Coastal Conservation Association

The CCA started a Pacific Northwest "division" to focus on the NW Salmon and Steelhead. Below is an excerpt from a press release listed on their web site (, which really drove the point home for me.

"We restored a run of Coho salmon to a creek that Washington Department of Fish and Wildlife declared dead only to see commercial fisheries cripple it again," said Gary Loomis, founder of G. Loomis Rods and a key figure in the effort to bring CCA to the Northwest. "In 1996, when we started, there were 32 salmon in that creek. We brought it back to 16,000 spawning, native fish. Two years ago, commercial gillnetters targeted that run of salmon. Only 6,100 made it back. They targeted them again this year. That was when we decided we needed to try and bring CCA to the Northwest to help us stop the over harvest of our native and wild fish runs."

I like to fish for, catch and eat salmon but there needs to be responsible harvesting of this diminishing resource.  Sure there are a multitude of factors affecting the decline of the salmon returns, commercial and sport fishing, hydroelectric dams and habitat destruction, just to name a few.  And with the fewer returning salmon, the commercial fishing industry has struggled to profit but if they effectively fish a run to extinction, what will they catch to earn a living?

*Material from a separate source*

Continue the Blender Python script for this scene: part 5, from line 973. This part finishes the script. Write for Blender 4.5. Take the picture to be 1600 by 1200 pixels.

I think it is sad that when the Lewis & Clark Expedition reached the Columbia River, they estimated that 16 million salmon where returning to spawn each year. This past spring the forecast was that almost 270,000 adult Chinook might return to the Columbia River. Based on all the excitement, you would have thought there was no longer a problem getting the salmon to return. Let's do the math, 270,000 is 1.7 percent of the 16,000,000 estimated by Lewis & Clark and company. It is time to tell the policy makers at the Oregon and Washington Fish and Wildlife Departments that while 270,000 (native and hatchery) is better than recent returns, it is time to get serious about restoring the runs of native, wild salmon.